On 28 May 2007 at 17:28:38 +0100, "David Gerard" dgerard@gmail.com wrote:
On 28/05/07, Daniel R. Tobias dan@tobias.name wrote:
But, then, I've also developed some doubts about your own judgment given your activity on this list last week, when you developed out of whole cloth an entirely bizarre interpretation of [[WP:BLP]] that held that this policy could be used as a Harry-Potter-esque magical incantation by any admin in order to take unilateral action that would not be permitted to be questioned, debated, reversed, or subjected to any sort of process or consensus save the unlikely possibility of a full-blown ArbCom case. The fact that nothing in the actual wording of the policy itself even hinted at this interpretation didn't faze you one bit, though you later backed down after a storm of controversy here.
What on earth? It's been practice since WP:BLP was instituted.
Not that I've observed. There have been plenty of cases of admins making changes or deletions to an article under BLP concerns which have resulted in subsequent review, debate, modification, and reversal without the ArbCom acting.

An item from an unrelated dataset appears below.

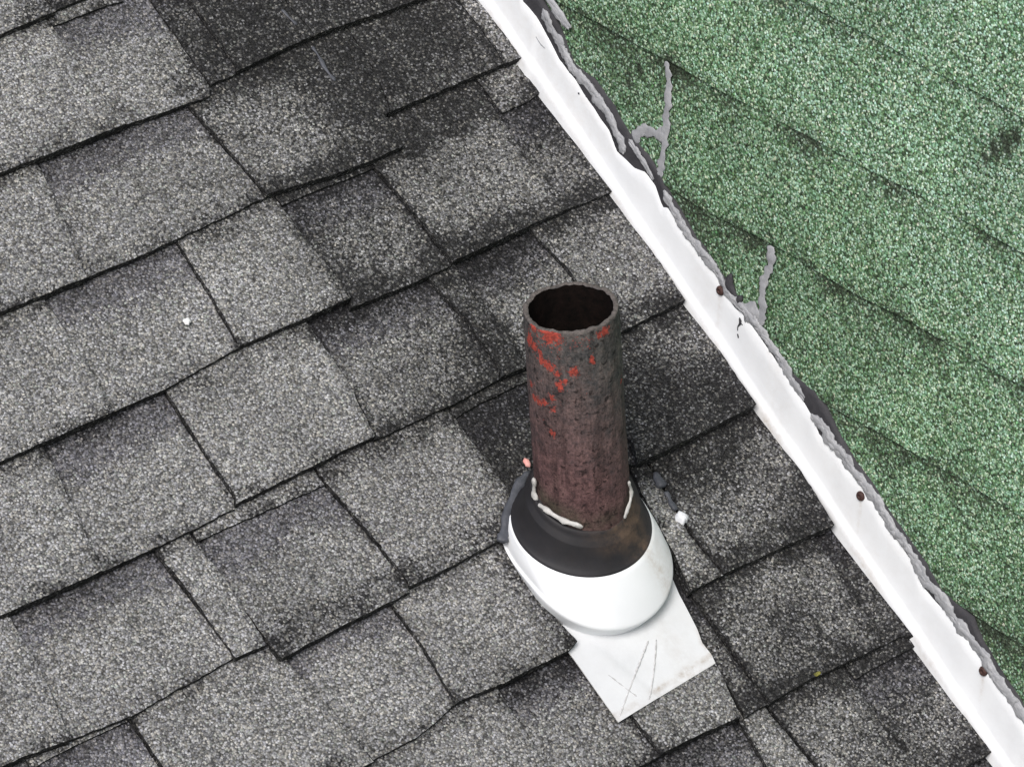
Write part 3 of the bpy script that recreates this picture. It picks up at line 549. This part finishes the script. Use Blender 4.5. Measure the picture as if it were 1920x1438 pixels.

The way Fred originally put it, it would be possible for some admin to wake up deciding that he didn't like Britney Spears and didn't think she should have an article on Wikipedia, and then just go and speedy-delete it, giving "BLP" as the magic word (does a wand need to be waved along with this?); then, no discussion, debate, DRV, AFD, or other questioning would be permitted, no other admin (or even all other admins acting in concert) would be allowed to reverse the action on penalty of desysopping, and only an ArbCom case would be able to reverse it (even though the ArbCom says they don't get involved in content disputes).